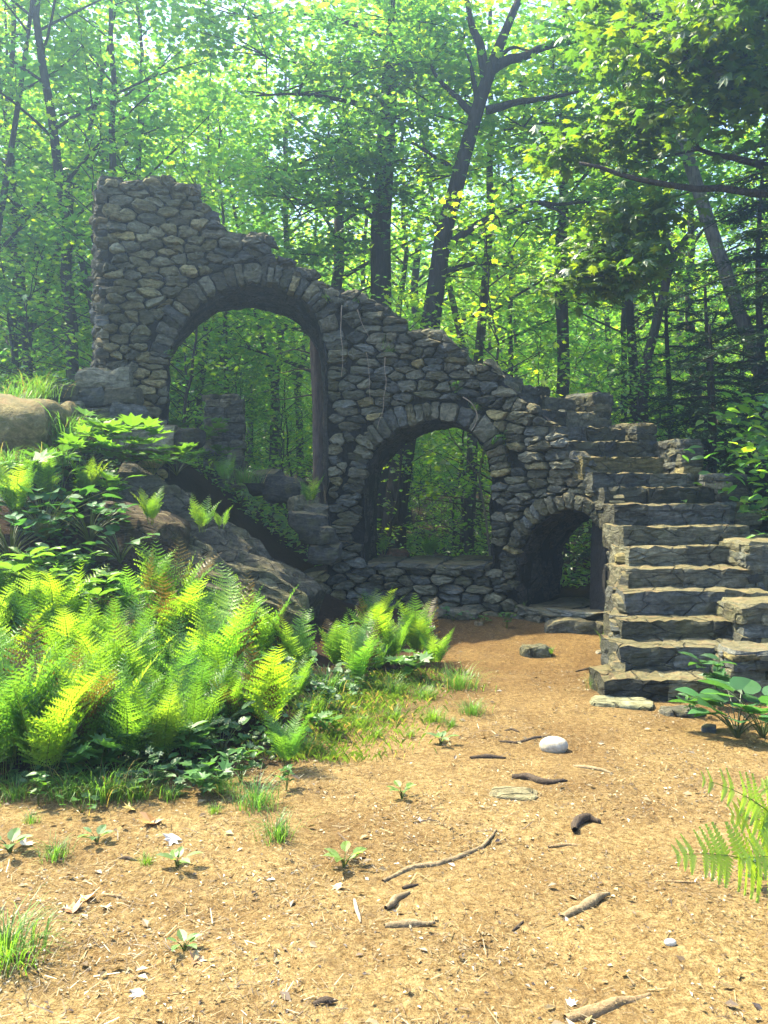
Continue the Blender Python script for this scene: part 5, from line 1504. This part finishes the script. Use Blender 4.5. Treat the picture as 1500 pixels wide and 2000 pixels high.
root('tree_root', 'thin dark root behind the round pale stone', [(975, 1450), (1010, 1452), (1050, 1440), (1095, 1442)], 0.012, DK)
root('tree_root', 'short root arching at the path edge below the sloping grass', [(985, 1428), (1000, 1426), (1015, 1430)], 0.010, DK)
root('stick', 'straight grey stick right of the round pale stone', [(1120, 1497), (1150, 1500), (1200, 1512)], 0.014, GY_, 'stick')
root('tree_root', 'small gnarled stub of root standing up in the path', [(1122, 1628), (1132, 1610), (1150, 1605), (1172, 1610)], 0.026, DK, 'root', 0.7)
root('stick', 'thin pale stick lying below the gnarled root stub', [(1070, 1657), (1110, 1653), (1168, 1656)], 0.010, LT, 'stick')
root('tree_root', 'thick short root slanting in the right middle of the path', [(1102, 1795), (1130, 1775), (1160, 1760), (1188, 1750)], 0.022, GY_)
root('tree_root', 'short stout root lying level left of centre near the bottom', [(752, 1812), (790, 1808), (850, 1812)], 0.018, GY_)
root('tree_root', 'pale short root slanting above the stout level root', [(755, 1778), (775, 1760), (797, 1748)], 0.018, GY_)
root('tree_root', 'small dark root tip beside the pale short root', [(785, 1738), (800, 1734), (815, 1730)], 0.010, DK)
root('tree_root', 'big pale root surfacing at the bottom edge of the path', [(1110, 1998), (1160, 1982), (1210, 1965), (1270, 1950)], 0.024, LT)
root('stick', 'thin brown stick near the near fern shadow', [(1278, 1722), (1320, 1724), (1375, 1728)], 0.005, LT, 'stick')
root('stick', 'tiny dark stick right of the stout level root', [(998, 1820), (1010, 1812), (1022, 1803)], 0.007, DK, 'stick')
root('stick', 'small dark chip of wood near the bottom left of centre', [(610, 1965), (635, 1960), (660, 1957)], 0.014, DK, 'stick')
root('stick', 'bleached stick standing along the path left of centre', [(693, 1760), (698, 1780), (703, 1803)], 0.009, (0.62, 0.55, 0.42), 'stick')
root('stick', 'small dark stick under the plantain in the path middle', [(820, 1608), (840, 1605), (860, 1605)], 0.008, DK, 'stick')
root('stick', 'thin brown twig by the mossy rock', [(1125, 1312), (1145, 1308), (1160, 1305)], 0.014, DK, 'stick')
root('stick', 'pale twig at the lower left of the litter', [(200, 1746), (225, 1754), (248, 1760)], 0.008, LT, 'stick')
root('stick', 'dark twig on the litter at the left', [(230, 1678), (248, 1680), (268, 1682)], 0.010, DK, 'stick')

# dead leaves that can be told apart
def dead_leaf(px, py, size, col, label, curl=0.5):
    g = np.random.default_rng(int(px * 7 + py)); p = gp(px, py)
    V, F = T_MAPLE; V = V.copy(); V[:, 1] -= 0.35
    V[:, 2] += curl * (V[:, 0] ** 2 + 0.4 * V[:, 1] ** 2) + g.normal(0, 0.04, len(V))
    mb = MB(); mb.add(V * size, F, tuple(0.62 * q for q in col)); o = mb.build('dead_leaf', M_DEADLEAF); o.location = (p[0], p[1], p[2] + size * 0.12); o.rotation_euler = (g.normal(0, 0.25), g.normal(0, 0.25), g.uniform(0, 6.28))
    tag(o, label, 'dead leaf')
for px, py, s, c, lb in [(295, 1610, 0.13, (0.45, 0.25, 0.09), 'large curled tan maple leaf under the fern bed'), (335, 1645, 0.09, (0.8, 0.72, 0.55), 'bleached white dead leaf below the large tan leaf'), (255, 1586, 0.08, (0.5, 0.4, 0.16), 'yellow olive dead leaf at the fern bed front'),
                         (142, 1785, 0.09, (0.36, 0.17, 0.08), 'curled rust brown leaf at the lower left'), (172, 1760, 0.08, (0.55, 0.34, 0.17), 'light brown leaf above the rust brown leaf'), (205, 1778, 0.05, (0.75, 0.68, 0.52), 'small pale leaf right of the rust brown leaf'),
                         (50, 1655, 0.08, (0.7, 0.62, 0.45), 'pale leaf beside the left edge rosette'), (820, 1608, 0.05, (0.6, 0.5, 0.34), 'pale flake at the end of the small dark stick'), (385, 1880, 0.07, (0.42, 0.24, 0.12), 'brown folded leaf by the tiny weed'),
                         (268, 1948, 0.05, (0.75, 0.68, 0.5), 'pale dead leaf near the bottom left'), (1115, 1968, 0.04, (0.8, 0.75, 0.6), 'white flake beside the big pale root'), (660, 1735, 0.06, (0.6, 0.46, 0.25), 'tan leaf between plantain and bleached stick')]:
    dead_leaf(px, py, s, c, lb)

# leaf litter: needles, chips and flakes nobody could count
g = np.random.default_rng(404); mb = MB()
n = 90000
yy = 1.9 + 8.6 * g.random(n) ** 1.25; xx = g.uniform(-1, 1, n) * (0.4286 * yy + 0.35)
keep = g.random(n) < np.clip(0.25 + path_mask(xx, yy), 0, 1) * np.clip(0.62 + 0.6 * wob(np.stack([xx, yy, 0 * xx], 1), 3, 1.9, 3), 0.12, 1)
xx, yy = xx[keep], yy[keep]; n = len(xx)
C = np.stack([xx, yy, gz(xx, yy) + 0.006 * wob(np.stack([xx, yy, 0 * xx], 1), 6, 7.0, 3) + g.uniform(0.002, 0.012, n)], 1)
LC = np.array([(0.26, 0.19, 0.08), (0.20, 0.135, 0.05), (0.125, 0.078, 0.032), (0.30, 0.24, 0.115), (0.06, 0.038, 0.024), (0.40, 0.34, 0.23)])
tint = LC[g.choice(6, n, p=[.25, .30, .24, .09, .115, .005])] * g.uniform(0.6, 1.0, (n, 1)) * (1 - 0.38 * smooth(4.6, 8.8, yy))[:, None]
a = int(n * 0.6)
T_NDL = (np.array([(0.03, 0, 0), (0.02, 1, 0.03), (-0.02, 1, 0.03), (-0.03, 0, 0)], float), np.array([(0, 1, 2), (0, 2, 3)]))
leaf_cloud(mb, C[:a], np.stack([g.normal(0, 0.18, a), g.normal(0, 0.18, a), np.ones(a)], 1), g.uniform(0.012, 0.05, a) * (1 + 0.9 * (g.random(a) < 0.06)), tint[:a], T_NDL, None, g)
b_ = n - a
leaf_cloud(mb, C[a:], np.stack([g.normal(0, 0.35, b_), g.normal(0, 0.35, b_), np.ones(b_)], 1), g.uniform(0.006, 0.022, b_) * (1 + 1.5 * (g.random(b_) < 0.05)), tint[a:], T_DIA, None, g)
tag(mb.build('leaf_litter', M_DEADLEAF), kind='stuff')
# thin sparse grass on the path edge
mb = MB(); n = 3600
yy = g.uniform(5.4, 8.0, n); xx = edge_x(yy) + g.normal(0.15, 0.25, n)
for x, y in zip(xx, yy):
    h = g.uniform(0.02, 0.065); a2 = g.uniform(0, 6.28); z = float(gz(x, y)); d = np.array([math.cos(a2), math.sin(a2), 0])
    sd = np.array([-d[1], d[0], 0]) * 0.0014
    p = np.array([x, y, z]); c = np.array((0.09, 0.165, 0.03)) if g.random() < 0.85 else np.array((0.24, 0.21, 0.12))
    mb.add([p - sd, p + sd, p + d * h * 0.4 + np.array([0, 0, h * 0.8]), p + d * h * 0.95 + np.array([0, 0, h])], [(0, 1, 2), (1, 3, 2)], c * g.uniform(0.7, 1.3))
tag(mb.build('sparse_grass', M_FERN), kind='stuff')

# ------------------------------------------------------------------ haze
HZ = 1
if HZ:
    m, nt, out = new_mat('haze_air')
    v = nt.nodes.new('ShaderNodeVolumePrincipled')
    v.inputs['Color'].default_value = (0.46, 0.70, 1.0, 1)
    v.inputs['Density'].default_value = 0.0062
    v.inputs['Anisotropy'].default_value = 0.76
    nt.links.new(v.outputs[0], out.inputs['Volume'])
    x0, x1, y0, y1, z0, z1 = -64, 64, -30, 84, -3.0, 24
    V = [(x, y, z) for z in (z0, z1) for y in (y0, y1) for x in (x0, x1)]
    mb = MB(); mb.add(V, np.array([(0, 2, 3, 1), (4, 5, 7, 6), (0, 1, 5, 4), (2, 6, 7, 3), (0, 4, 6, 2), (1, 3, 7, 5)]))
    tag(mb.build('haze', m), kind='stuff')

■ **Exercise aim**
Nothing but the lines from the one with "tint = LC[g.choice(6, n, p=[.25, .30, .24, .09, .115, .005])]" through the one with "tag(mb.build('sparse_grass', M_FERN), kind='stuff')" should be repeated, and each exactly.

■ **Final result**
tint = LC[g.choice(6, n, p=[.25, .30, .24, .09, .115, .005])] * g.uniform(0.6, 1.0, (n, 1)) * (1 - 0.38 * smooth(4.6, 8.8, yy))[:, None]
a = int(n * 0.6)
T_NDL = (np.array([(0.03, 0, 0), (0.02, 1, 0.03), (-0.02, 1, 0.03), (-0.03, 0, 0)], float), np.array([(0, 1, 2), (0, 2, 3)]))
leaf_cloud(mb, C[:a], np.stack([g.normal(0, 0.18, a), g.normal(0, 0.18, a), np.ones(a)], 1), g.uniform(0.012, 0.05, a) * (1 + 0.9 * (g.random(a) < 0.06)), tint[:a], T_NDL, None, g)
b_ = n - a
leaf_cloud(mb, C[a:], np.stack([g.normal(0, 0.35, b_), g.normal(0, 0.35, b_), np.ones(b_)], 1), g.uniform(0.006, 0.022, b_) * (1 + 1.5 * (g.random(b_) < 0.05)), tint[a:], T_DIA, None, g)
tag(mb.build('leaf_litter', M_DEADLEAF), kind='stuff')
# thin sparse grass on the path edge
mb = MB(); n = 3600
yy = g.uniform(5.4, 8.0, n); xx = edge_x(yy) + g.normal(0.15, 0.25, n)
for x, y in zip(xx, yy):
    h = g.uniform(0.02, 0.065); a2 = g.uniform(0, 6.28); z = float(gz(x, y)); d = np.array([math.cos(a2), math.sin(a2), 0])
    sd = np.array([-d[1], d[0], 0]) * 0.0014
    p = np.array([x, y, z]); c = np.array((0.09, 0.165, 0.03)) if g.random() < 0.85 else np.array((0.24, 0.21, 0.12))
    mb.add([p - sd, p + sd, p + d * h * 0.4 + np.array([0, 0, h * 0.8]), p + d * h * 0.95 + np.array([0, 0, h])], [(0, 1, 2), (1, 3, 2)], c * g.uniform(0.7, 1.3))
tag(mb.build('sparse_grass', M_FERN), kind='stuff')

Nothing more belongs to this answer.